Amsterdam is a very popular location for international business, mainly because
of its combination of accessibility, cultural richness, cosmopolitan character,
and a human scale that results from the absence of high-rise buildings and
multilane highways. The Netherlands has attracted no less than one-fifth of all
U.S. and Japanese investment in Europe, and much of this is focused on
Amsterdam. The city also is a major financial centre, though a less important
one than London or Frankfurt. All major Dutch banks have their headquarters in
the city, as do the European Options Exchange and the Dutch branch of the
Euronext Securities Exchange, and some 60 foreign banks have offices there. The
city’s busy port and excellent land and air transportation links have allowed it
to maintain its importance as a centre for regional and international trade.




INDUSTRY

Industry no longer accounts for a large share of Amsterdam’s economy; however,
the industrial activities that continue are varied, ranging from shipbuilding
and heavy engineering to petrochemicals, food processing (including brewing),
and diamond polishing. Aimed at reducing unemployment, the city’s active
economic policy seeks to attract industrial investment by improving
infrastructural links with the surrounding region and by providing training,
temporary workers, and grants to employers.

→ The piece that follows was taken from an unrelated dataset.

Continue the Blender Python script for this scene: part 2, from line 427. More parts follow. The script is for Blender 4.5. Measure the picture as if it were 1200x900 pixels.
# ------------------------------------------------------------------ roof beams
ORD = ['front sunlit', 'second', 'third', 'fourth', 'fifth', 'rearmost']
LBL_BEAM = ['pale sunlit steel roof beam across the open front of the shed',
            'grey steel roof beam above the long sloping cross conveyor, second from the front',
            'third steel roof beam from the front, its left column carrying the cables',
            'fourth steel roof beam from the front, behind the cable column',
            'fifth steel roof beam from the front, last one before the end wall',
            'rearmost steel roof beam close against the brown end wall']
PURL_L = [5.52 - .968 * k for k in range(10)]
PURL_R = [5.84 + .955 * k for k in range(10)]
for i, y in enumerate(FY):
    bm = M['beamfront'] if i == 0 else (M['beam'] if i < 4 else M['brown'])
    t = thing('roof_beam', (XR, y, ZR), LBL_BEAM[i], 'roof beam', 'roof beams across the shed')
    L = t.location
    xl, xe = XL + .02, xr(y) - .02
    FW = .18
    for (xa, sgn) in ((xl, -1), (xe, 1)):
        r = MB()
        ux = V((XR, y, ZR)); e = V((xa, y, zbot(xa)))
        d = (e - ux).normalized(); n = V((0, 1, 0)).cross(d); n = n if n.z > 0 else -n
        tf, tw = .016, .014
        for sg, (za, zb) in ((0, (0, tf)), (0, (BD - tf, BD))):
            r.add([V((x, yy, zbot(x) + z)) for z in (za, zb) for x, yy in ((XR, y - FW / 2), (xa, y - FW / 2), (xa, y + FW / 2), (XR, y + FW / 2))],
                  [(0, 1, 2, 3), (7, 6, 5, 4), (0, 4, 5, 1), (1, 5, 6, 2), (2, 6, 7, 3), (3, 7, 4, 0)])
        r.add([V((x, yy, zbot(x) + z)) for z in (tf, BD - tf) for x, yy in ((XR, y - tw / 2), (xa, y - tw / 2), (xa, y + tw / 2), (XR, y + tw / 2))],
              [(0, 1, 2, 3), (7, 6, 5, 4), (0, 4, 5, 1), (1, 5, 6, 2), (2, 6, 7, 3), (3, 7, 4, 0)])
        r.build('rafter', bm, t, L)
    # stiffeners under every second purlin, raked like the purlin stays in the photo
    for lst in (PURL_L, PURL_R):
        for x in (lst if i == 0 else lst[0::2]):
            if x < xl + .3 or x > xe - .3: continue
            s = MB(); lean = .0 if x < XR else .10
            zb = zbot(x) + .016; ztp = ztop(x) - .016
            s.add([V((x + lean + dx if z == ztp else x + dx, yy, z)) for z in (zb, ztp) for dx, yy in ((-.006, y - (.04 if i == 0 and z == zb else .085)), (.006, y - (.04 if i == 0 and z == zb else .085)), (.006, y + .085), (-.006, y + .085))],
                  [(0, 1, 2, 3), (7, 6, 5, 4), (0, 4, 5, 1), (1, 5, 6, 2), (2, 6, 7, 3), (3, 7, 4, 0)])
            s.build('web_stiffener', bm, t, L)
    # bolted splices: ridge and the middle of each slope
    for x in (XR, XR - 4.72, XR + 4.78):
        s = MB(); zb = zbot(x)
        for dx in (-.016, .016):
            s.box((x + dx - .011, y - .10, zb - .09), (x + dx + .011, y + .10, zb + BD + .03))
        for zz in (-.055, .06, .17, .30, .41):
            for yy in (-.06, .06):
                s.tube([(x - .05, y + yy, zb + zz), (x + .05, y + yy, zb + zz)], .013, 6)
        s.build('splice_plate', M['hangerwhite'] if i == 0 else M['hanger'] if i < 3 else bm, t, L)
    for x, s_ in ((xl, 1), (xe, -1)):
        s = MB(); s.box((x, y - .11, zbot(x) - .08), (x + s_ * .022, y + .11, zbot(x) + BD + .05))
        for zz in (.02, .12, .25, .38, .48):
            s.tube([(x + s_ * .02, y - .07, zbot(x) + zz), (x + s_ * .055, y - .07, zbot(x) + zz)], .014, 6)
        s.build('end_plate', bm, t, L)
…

In the process, the city government
created thousands of subsidized jobs toward the end of the 20th century.




TOURISM

Tourism of all kinds is a major and growing economic activity. Many visitors to
the city come for business purposes or to attend conferences, particularly at
the large RAI Exhibition and Congress Centre. Because it is possible to see many
of the sites on foot in a single day, day trips to Amsterdam are also extremely
popular.




TRANSPORTATION

Amsterdam commands excellent transport connections via rail, water, road, and
air. Schiphol Airport is among the busiest in Europe and indisputably one of the
world’s major hub airports. Amsterdam’s seaport also ranks among the most
important in Europe, but, overshadowed by the huge Rotterdam-Europoort nearby,
the Amsterdam docks underwent a gradual decline in traffic during the late 20th
century. An extensive network of superhighways connects Amsterdam with all parts
of the Netherlands and with Germany and Belgium. Within the city, since the
1960s, planners have favoured public transportation to reduce automobile use. A
high-speed metro line opened in 1976, and a new fast rail link to Schiphol
entered service in 1988, but trams remain the principal means of transportation
in inner Amsterdam, while buses are important in outer districts.